Which parent gets which schedule goes hand in hand with another important question, which is:
Which parent is more likely to be designated as the parent with the primary right to determine the child’s residence?
When someone tells me they want “primary custody” of the children, I start asking questions about what life for the children already looks like. For example:
- Who takes the children to school?
- Who picks them up?
- Who makes sure they brush their teeth?
- Who prepares their lunches?
- Who schedules doctor’s appointments?
- Who attends those appointments?
- Who communicates with the teachers?
- Who enrolled the children in school?
- Who signs them up for extracurricular activities?
- Who helps with homework?
- Who generally manages the day-to-day responsibilities of raising the children?
These questions are not meant to judge either parent. They help identify what the children’s lives currently look like.

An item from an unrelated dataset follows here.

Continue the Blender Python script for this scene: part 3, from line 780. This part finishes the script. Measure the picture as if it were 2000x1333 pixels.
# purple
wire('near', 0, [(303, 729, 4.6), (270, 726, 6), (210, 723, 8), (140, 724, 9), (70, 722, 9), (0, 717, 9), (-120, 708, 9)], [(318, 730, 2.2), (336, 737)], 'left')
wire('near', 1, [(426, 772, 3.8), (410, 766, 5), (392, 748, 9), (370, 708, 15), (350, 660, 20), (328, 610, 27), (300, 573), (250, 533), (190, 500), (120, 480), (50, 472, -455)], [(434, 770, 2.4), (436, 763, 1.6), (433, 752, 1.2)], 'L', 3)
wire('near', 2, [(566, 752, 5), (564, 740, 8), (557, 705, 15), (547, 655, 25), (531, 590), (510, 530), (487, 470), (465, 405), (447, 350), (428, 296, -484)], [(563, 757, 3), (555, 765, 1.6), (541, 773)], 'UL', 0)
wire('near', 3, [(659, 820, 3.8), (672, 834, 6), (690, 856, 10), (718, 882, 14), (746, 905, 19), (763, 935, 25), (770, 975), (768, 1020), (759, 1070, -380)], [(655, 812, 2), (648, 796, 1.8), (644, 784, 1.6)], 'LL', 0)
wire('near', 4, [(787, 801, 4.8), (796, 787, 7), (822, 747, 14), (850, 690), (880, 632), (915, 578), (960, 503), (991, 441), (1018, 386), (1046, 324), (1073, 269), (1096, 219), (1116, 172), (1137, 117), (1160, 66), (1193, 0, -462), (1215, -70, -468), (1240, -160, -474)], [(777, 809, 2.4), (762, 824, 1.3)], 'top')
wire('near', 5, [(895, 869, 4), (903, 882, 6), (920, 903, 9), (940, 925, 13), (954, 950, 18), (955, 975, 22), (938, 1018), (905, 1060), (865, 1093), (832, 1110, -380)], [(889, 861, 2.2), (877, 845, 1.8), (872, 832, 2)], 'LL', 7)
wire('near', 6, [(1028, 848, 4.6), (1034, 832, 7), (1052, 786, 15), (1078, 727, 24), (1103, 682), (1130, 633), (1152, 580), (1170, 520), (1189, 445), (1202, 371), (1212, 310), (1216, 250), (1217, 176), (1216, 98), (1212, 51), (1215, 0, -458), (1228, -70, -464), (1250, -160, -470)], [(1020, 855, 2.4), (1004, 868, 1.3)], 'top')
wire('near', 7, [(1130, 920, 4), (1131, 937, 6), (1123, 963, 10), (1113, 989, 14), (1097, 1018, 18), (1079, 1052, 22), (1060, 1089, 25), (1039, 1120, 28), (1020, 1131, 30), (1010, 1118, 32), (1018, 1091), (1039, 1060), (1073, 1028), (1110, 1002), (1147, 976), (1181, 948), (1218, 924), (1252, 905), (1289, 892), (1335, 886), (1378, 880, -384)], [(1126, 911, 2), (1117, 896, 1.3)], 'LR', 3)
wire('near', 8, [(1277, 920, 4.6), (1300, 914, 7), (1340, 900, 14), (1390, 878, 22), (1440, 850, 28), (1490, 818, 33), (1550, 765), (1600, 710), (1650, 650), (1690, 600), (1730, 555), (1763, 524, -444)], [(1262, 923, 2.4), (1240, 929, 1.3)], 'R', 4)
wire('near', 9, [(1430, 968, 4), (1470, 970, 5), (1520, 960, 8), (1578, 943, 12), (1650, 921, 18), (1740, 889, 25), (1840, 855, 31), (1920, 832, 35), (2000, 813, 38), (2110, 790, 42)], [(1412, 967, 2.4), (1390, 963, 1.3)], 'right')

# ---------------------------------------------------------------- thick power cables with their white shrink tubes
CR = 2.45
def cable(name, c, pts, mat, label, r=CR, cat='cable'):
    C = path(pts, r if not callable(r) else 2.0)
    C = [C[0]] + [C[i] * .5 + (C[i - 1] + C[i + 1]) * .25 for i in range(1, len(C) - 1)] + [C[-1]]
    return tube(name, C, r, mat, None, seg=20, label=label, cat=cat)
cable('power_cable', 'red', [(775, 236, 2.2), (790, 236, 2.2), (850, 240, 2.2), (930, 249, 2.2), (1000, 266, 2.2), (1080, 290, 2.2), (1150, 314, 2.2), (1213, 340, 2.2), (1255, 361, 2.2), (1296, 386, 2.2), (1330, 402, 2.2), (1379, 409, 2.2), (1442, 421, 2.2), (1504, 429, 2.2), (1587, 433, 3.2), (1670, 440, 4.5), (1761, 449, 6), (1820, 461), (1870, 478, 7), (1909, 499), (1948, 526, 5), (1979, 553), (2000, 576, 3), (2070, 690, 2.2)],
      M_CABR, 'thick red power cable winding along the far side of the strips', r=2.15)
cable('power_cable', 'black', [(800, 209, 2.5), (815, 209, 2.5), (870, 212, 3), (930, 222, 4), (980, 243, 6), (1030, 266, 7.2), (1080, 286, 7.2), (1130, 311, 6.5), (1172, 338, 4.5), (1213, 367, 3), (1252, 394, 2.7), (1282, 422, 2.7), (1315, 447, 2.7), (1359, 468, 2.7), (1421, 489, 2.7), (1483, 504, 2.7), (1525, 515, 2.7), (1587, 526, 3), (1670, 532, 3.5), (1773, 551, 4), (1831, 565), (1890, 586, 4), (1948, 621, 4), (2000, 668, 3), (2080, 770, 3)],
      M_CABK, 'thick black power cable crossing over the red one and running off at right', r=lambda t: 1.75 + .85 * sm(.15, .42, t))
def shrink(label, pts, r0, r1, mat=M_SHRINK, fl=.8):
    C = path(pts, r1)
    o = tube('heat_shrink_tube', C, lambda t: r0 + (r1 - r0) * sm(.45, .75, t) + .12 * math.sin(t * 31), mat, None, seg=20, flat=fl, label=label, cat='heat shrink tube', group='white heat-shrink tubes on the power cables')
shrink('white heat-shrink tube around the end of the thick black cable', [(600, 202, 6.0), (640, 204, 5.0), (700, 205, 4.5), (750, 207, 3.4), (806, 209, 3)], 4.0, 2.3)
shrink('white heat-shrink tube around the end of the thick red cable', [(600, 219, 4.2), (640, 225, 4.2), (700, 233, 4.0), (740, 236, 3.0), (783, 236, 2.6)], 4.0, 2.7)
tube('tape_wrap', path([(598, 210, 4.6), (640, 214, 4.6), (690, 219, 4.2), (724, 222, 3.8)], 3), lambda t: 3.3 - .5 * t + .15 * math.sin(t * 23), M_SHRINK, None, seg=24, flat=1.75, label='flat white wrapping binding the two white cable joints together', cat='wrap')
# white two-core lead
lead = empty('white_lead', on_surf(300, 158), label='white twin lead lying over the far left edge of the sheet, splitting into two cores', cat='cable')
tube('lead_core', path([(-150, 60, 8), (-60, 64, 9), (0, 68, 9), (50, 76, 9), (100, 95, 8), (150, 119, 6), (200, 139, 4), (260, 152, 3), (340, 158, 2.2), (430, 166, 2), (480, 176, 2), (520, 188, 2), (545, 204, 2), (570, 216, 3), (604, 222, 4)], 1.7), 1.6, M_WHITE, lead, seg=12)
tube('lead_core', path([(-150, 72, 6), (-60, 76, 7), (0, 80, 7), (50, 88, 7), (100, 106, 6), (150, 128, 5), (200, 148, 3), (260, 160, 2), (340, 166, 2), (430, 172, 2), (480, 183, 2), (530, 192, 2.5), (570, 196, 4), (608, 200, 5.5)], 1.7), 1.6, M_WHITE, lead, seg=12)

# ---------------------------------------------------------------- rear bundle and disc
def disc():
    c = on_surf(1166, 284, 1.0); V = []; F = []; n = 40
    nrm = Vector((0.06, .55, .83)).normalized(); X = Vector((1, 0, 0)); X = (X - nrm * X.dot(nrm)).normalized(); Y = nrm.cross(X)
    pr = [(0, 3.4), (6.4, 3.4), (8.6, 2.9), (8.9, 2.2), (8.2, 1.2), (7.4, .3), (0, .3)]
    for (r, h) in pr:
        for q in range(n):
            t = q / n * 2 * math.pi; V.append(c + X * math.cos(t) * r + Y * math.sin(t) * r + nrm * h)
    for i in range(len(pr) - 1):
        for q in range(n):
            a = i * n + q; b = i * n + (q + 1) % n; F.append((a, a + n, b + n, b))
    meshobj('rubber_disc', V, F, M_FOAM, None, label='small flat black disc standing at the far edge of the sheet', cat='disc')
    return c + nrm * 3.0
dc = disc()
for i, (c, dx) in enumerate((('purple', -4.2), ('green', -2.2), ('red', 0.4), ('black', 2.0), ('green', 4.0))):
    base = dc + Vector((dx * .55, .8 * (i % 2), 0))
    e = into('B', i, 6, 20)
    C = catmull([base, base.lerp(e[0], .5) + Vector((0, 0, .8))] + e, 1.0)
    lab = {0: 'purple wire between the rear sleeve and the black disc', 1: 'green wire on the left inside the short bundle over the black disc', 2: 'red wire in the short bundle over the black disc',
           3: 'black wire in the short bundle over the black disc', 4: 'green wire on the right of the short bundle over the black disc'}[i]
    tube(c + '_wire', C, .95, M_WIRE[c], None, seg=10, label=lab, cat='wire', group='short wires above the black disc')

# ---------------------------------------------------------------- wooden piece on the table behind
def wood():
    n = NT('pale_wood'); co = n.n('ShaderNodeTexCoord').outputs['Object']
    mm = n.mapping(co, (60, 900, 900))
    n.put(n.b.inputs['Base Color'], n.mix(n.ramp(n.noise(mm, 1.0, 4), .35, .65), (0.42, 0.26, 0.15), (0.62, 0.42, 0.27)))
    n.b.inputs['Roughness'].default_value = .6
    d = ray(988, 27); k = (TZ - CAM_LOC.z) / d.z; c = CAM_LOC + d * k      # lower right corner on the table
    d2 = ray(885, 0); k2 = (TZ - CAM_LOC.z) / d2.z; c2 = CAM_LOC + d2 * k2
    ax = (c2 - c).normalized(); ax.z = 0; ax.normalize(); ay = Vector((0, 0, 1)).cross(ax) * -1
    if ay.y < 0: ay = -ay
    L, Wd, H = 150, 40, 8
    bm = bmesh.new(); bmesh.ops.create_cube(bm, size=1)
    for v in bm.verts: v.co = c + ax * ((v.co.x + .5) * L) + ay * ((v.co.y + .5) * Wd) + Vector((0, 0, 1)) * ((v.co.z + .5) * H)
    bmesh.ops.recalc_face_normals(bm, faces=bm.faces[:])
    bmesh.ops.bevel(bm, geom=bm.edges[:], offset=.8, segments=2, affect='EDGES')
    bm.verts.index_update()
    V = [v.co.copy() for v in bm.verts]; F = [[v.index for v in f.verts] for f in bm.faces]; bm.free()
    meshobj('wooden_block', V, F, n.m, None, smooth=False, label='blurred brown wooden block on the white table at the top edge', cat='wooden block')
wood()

Courts Look at the Reality of the Family
In many families, parents divide responsibilities. One parent may work longer hours to provide financially while the other handles more of the daily parenting responsibilities. That arrangement is common and often works well during the marriage.
The challenge is that when a custody dispute arises, the court can only evaluate the facts that actually exist. If one parent has historically handled most of the day-to-day caregiving, that becomes part of the status quo.
That does not mean the other parent is a bad parent.
It simply means the court is looking at the child’s established routine and determining whether there is a good reason to change it.
If You Want to Change the Status Quo, There Usually Needs to Be a Reason
Many parents tell me: “I know that’s how we’ve always done it, but after the divorce I want to be much more involved.” That may be a genuine desire, and there is nothing wrong with wanting to become a more active parent.
The difficulty is that courts generally want stability for children.
If someone is asking the court to significantly change the existing parenting arrangement, one of the natural questions becomes:
Why should things change now?
The answer cannot simply be, “Because I want them to.”
There typically needs to be a compelling reason for the court to depart from the arrangement that has been working for the children. For example, is there a safety concern for the children? For example, has the historical caregiver developed an addiction that creates an unsafe environment for the children?
Has something happened that put the children in danger while in their care? These are obviously compelling reasons to seek a change to the status quo.
What is the status quo is an equal division of responsibilities?
It is becoming increasingly common for parent to divide the parental responsibilities equally. For example, both people work a 9 to 5 job, they alternate taking the children to school, the alternative doctor’s appointments, both go to all activities, etc.
When both parents are provably on equal footing in regards to the child care responsibilities, there is a stronger case for a schedule that divides the time with the children equally. It depends on the individual case, the people involved, and the judge deciding your case.
If Divorce May Be Coming, Start Thinking About Your Role Now
Sometimes people recognize that their current role in the family is different from the role they would want after a divorce. If you are fortunate enough to recognize that before litigation begins, it is worth thinking carefully about your involvement with your children.
That does not mean manufacturing evidence or trying to “game the system.” It means becoming the kind of parent you genuinely want to be.
Become involved in the daily routines.
Know your children’s teachers.
Know their doctors.
Attend their activities.
Help with homework.
Participate in the ordinary moments that make up a child’s life.
Those everyday interactions often matter far more than grand gestures.
Custody Cases Are Built on Facts, Not Magic
People sometimes hope that a lawyer can simply walk into court and fix everything. I wish it worked that way.
My job is to develop a strategy, present the strongest possible case, and help clients understand their options. But I cannot change the history of who has been caring for the children. Courts decide custody cases based on evidence.
Sometimes there are opportunities to improve a client’s position. Other times, the facts simply are what they are, and it is important to recognize that reality when setting expectations.
The Bottom Line
Every custody case is unique, and there is no substitute for reviewing the specific facts of your situation.
However, one principle consistently appears in Texas custody cases.
The court starts by looking at the child’s existing life.
The parent who has historically handled the day-to-day responsibilities often begins with an advantage because the court generally seeks to preserve stability for the child whenever possible.
If you believe custody may become an issue, understanding your family’s current status quo, and honestly evaluating your role within it, is one of the most important first steps you can take. There may be compelling reasons, such as a safety concern, that require the status quo to be changed.